Thursday, July 20, 2023

Graphic Novels of Thomas Ott- Beauty and Elegance of Scratchboard

The chronological sequence in which I reached Thomas Ott is interesting. I never knew of his works before. It all started with the book Sherlock Holmes and the Legend of the Great Oak by Linda Stratman, a Holmes pastiche that is part of the series The Early Casebook of Sherlock Holmes. For experiencing more such works, I selected the graphic novel A Study in Emerald by Neil Gaiman and Rafael Albuquerque, which was inspired by A Study in Scarlet. After that, I was interested in a story that featured Holmes and Dracula. I wasn't able to find one such book, though I stumbled on Breccia's take on Dracula, which was a textless graphic novel with only sketches. I was so impressed by that one that I decided to hunt for more graphic novels that are devoid of text. That search took me to Thomas Ott.

Now that the links to some earlier posts are very subtly inserted into the text to lure unsuspecting visitors, let us cut to the chase and talk about the books. Thomas Ott is a Swiss illustrator who uses a scratchboard sketching style for comic books. It is a very complex method and doesn't have any margin for error. I think the use of scratchboard gives Ott's works a haunting look. The black and white colours and intricate detailing are effective in conveying an element of mystery and intrigue. As there are no text boxes to describe the events or conversations, the expression of the characters and the ambience of the frames carry the weight.

I read four graphic novels by Thomas Ott. The first one is Cinema Panopticum, which contains five short stories that are interconnected.
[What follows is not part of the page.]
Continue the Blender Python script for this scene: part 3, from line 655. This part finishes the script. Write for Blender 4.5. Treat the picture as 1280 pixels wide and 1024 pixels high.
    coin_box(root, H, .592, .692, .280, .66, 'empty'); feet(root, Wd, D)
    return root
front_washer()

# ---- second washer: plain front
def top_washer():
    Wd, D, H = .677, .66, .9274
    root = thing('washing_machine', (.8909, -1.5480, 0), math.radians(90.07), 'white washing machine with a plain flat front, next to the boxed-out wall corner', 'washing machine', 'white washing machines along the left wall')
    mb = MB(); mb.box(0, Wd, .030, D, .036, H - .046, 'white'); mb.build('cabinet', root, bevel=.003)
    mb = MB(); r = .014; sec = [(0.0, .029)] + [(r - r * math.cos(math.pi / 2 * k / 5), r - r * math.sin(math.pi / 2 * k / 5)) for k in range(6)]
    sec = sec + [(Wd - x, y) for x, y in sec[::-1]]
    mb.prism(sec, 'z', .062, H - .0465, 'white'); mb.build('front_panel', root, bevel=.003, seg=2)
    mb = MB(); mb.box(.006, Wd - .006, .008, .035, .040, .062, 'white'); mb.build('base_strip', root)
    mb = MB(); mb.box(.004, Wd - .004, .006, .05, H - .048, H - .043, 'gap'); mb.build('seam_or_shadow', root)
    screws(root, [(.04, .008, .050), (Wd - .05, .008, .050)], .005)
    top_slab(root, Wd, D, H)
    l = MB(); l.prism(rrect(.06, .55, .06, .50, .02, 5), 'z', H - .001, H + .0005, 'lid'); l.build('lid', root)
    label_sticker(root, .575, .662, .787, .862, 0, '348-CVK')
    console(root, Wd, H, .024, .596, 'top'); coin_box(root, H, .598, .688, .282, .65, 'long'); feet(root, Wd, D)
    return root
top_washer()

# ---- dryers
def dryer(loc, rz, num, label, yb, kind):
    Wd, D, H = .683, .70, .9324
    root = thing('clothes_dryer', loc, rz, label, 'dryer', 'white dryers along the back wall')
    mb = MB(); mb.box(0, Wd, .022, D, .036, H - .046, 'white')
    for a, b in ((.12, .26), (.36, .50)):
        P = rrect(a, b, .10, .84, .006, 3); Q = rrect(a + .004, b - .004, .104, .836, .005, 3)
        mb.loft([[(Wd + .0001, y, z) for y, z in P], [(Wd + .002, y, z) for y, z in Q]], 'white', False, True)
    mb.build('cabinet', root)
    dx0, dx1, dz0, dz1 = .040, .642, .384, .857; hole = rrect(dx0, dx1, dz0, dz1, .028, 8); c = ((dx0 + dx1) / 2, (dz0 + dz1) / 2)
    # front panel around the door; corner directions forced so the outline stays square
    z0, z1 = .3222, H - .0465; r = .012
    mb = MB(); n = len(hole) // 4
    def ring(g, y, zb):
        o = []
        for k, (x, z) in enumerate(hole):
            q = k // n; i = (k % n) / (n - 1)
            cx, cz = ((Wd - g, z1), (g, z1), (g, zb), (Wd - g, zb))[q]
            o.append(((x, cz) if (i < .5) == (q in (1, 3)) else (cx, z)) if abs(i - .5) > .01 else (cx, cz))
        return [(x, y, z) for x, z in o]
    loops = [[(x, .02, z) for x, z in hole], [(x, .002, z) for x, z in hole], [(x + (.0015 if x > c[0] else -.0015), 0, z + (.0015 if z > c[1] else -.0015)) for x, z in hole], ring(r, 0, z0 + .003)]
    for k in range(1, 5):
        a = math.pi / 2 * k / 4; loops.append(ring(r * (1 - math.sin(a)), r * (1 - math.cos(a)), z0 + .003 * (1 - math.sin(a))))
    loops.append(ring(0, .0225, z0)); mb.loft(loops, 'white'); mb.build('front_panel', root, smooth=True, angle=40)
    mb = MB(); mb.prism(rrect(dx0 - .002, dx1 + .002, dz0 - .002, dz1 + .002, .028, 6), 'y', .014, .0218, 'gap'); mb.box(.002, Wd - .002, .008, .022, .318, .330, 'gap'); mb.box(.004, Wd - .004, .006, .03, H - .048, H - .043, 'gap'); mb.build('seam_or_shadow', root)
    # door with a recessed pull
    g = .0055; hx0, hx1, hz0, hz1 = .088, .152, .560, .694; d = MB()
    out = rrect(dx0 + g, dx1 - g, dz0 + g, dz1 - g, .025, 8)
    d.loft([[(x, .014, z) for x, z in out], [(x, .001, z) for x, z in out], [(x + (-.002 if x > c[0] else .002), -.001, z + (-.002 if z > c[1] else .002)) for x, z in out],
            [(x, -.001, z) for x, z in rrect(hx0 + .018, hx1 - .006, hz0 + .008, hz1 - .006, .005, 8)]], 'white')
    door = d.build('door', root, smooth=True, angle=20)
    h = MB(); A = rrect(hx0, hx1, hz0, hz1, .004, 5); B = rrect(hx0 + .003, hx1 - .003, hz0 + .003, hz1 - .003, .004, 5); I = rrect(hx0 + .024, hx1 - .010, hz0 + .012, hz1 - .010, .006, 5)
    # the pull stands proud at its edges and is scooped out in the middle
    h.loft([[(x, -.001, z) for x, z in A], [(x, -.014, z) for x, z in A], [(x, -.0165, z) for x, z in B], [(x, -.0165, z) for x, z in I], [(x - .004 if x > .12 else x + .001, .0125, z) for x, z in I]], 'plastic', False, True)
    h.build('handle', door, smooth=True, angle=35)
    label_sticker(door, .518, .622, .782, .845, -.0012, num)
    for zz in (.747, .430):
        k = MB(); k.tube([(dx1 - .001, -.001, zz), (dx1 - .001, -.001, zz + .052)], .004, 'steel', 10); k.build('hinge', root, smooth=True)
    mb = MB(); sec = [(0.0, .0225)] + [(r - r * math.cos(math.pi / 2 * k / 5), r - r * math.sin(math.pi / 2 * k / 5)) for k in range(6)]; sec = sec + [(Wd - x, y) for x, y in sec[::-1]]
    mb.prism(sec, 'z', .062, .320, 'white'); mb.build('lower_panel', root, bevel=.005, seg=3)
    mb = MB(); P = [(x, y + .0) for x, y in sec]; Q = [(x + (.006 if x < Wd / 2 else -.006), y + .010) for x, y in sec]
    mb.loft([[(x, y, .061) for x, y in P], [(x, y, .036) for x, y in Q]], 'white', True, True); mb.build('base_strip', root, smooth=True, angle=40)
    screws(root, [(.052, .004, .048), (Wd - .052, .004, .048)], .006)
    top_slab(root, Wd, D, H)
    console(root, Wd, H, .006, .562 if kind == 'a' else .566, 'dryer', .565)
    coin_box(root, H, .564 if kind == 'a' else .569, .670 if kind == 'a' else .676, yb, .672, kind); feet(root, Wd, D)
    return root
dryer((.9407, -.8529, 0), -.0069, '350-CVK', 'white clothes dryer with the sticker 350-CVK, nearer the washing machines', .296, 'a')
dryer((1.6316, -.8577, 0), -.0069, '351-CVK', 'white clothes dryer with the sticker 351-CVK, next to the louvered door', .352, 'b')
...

A fascinated little girl, with only five coins with her, visits a carnival. She finds an unmanned, empty booth named Cinema Panopticum, in which there are five screens that show small movies for one coin each. She starts playing each one of them using the coins she has with her. The stories are very atmospheric and haunting. Heavy, dark humour and macabre frames add to the brilliance. 

The second book is titled Dead End. There are two noir stories in this collection. In the first story, titles The Millionaires, a tense man falls into a cliff in a car accident and dies. His suitcase containing an insane amount of money changes many hands in a cycle of death that is pushed by greed and ends in a full circle. In the second story, a hitman follows a magician and finds himself in big trouble. Both stories take their characters to dead ends quite literally.

The third book is a very short one titled The Forest. It has only less than 30 pages of art work, but it is the best of all the books, artistically and thematically. It has a boy who sneaks out during his grandfather's funeral and heads into a forest that is filled with horrific images. The book has a very spiritual theme to it, and the artwork complements it with its hallucinating sketches.

The fourth one is called The Number 73304-23-4153-6-96-8. It shows a convict sentenced to death leaving a series of numbers on a small piece of paper while dying. A prison guard finds it and takes it home. His life changes after that when he encounters these sequences everywhere, and they lead him to his doom. This one also has a theme similar to Dead End because of its cyclic nature and inevitable doom.

All four graphic novels use a similar style of narration but differ in their themes. The Forest stands out for the deeply metaphysical quality that it depicts. Cinema Panopticum is a bokeh of stories that contains macabre humour and unexpected twists. Dead End has a heavy influence of noir, which makes us ready for any shift in narrative. The Number 73304-23-4153-6-96-8 is more contemplative in its style and the most depressing of the four. Any of these books can be read in a matter of minutes. After all, there are no descriptions of conversations, and we feel eager to know what is ahead. But once completed, we cannot help but return once again to look at each sketch and appreciate the aesthetics and detailing.